— Start Recorded information —

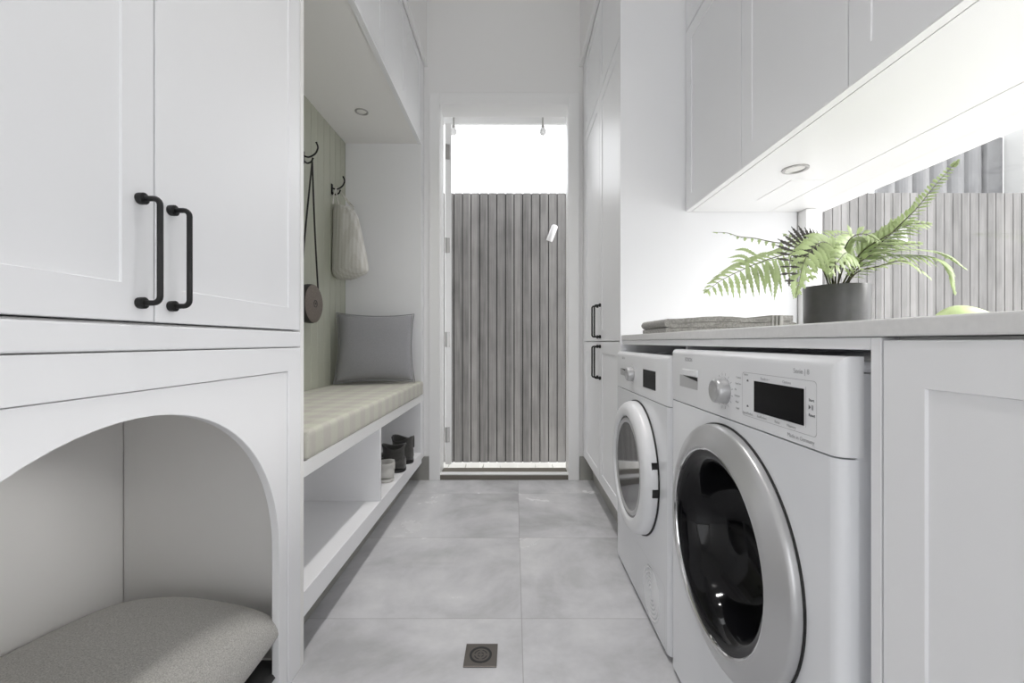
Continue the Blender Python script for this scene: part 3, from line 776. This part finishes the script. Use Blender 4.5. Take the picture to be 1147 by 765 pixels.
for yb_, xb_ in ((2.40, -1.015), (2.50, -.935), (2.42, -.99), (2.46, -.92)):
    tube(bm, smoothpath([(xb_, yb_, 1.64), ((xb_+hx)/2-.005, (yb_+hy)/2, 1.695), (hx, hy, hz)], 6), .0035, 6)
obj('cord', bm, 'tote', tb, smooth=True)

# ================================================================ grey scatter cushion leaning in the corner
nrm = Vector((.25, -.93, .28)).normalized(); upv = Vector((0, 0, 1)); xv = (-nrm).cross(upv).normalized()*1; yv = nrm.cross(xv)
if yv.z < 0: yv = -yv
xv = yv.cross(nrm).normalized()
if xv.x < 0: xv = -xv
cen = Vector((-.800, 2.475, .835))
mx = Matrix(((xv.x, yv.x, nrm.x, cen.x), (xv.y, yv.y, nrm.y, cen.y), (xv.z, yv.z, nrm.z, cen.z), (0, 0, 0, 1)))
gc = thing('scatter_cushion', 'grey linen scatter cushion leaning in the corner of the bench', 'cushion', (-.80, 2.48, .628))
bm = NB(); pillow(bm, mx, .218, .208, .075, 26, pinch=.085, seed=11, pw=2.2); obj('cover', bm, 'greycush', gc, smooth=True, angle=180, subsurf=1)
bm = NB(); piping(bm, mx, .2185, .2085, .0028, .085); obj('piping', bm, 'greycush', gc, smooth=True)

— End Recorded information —

◆ **Exercise**: Write out the listing word for word, omitting the pictures it holds.

◆ **Full response**:
Continue the Blender Python script for this scene: part 3, from line 776. This part finishes the script. Use Blender 4.5. Take the picture to be 1147 by 765 pixels.
for yb_, xb_ in ((2.40, -1.015), (2.50, -.935), (2.42, -.99), (2.46, -.92)):
    tube(bm, smoothpath([(xb_, yb_, 1.64), ((xb_+hx)/2-.005, (yb_+hy)/2, 1.695), (hx, hy, hz)], 6), .0035, 6)
obj('cord', bm, 'tote', tb, smooth=True)

# ================================================================ grey scatter cushion leaning in the corner
nrm = Vector((.25, -.93, .28)).normalized(); upv = Vector((0, 0, 1)); xv = (-nrm).cross(upv).normalized()*1; yv = nrm.cross(xv)
if yv.z < 0: yv = -yv
xv = yv.cross(nrm).normalized()
if xv.x < 0: xv = -xv
cen = Vector((-.800, 2.475, .835))
mx = Matrix(((xv.x, yv.x, nrm.x, cen.x), (xv.y, yv.y, nrm.y, cen.y), (xv.z, yv.z, nrm.z, cen.z), (0, 0, 0, 1)))
gc = thing('scatter_cushion', 'grey linen scatter cushion leaning in the corner of the bench', 'cushion', (-.80, 2.48, .628))
bm = NB(); pillow(bm, mx, .218, .208, .075, 26, pinch=.085, seed=11, pw=2.2); obj('cover', bm, 'greycush', gc, smooth=True, angle=180, subsurf=1)
bm = NB(); piping(bm, mx, .2185, .2085, .0028, .085); obj('piping', bm, 'greycush', gc, smooth=True)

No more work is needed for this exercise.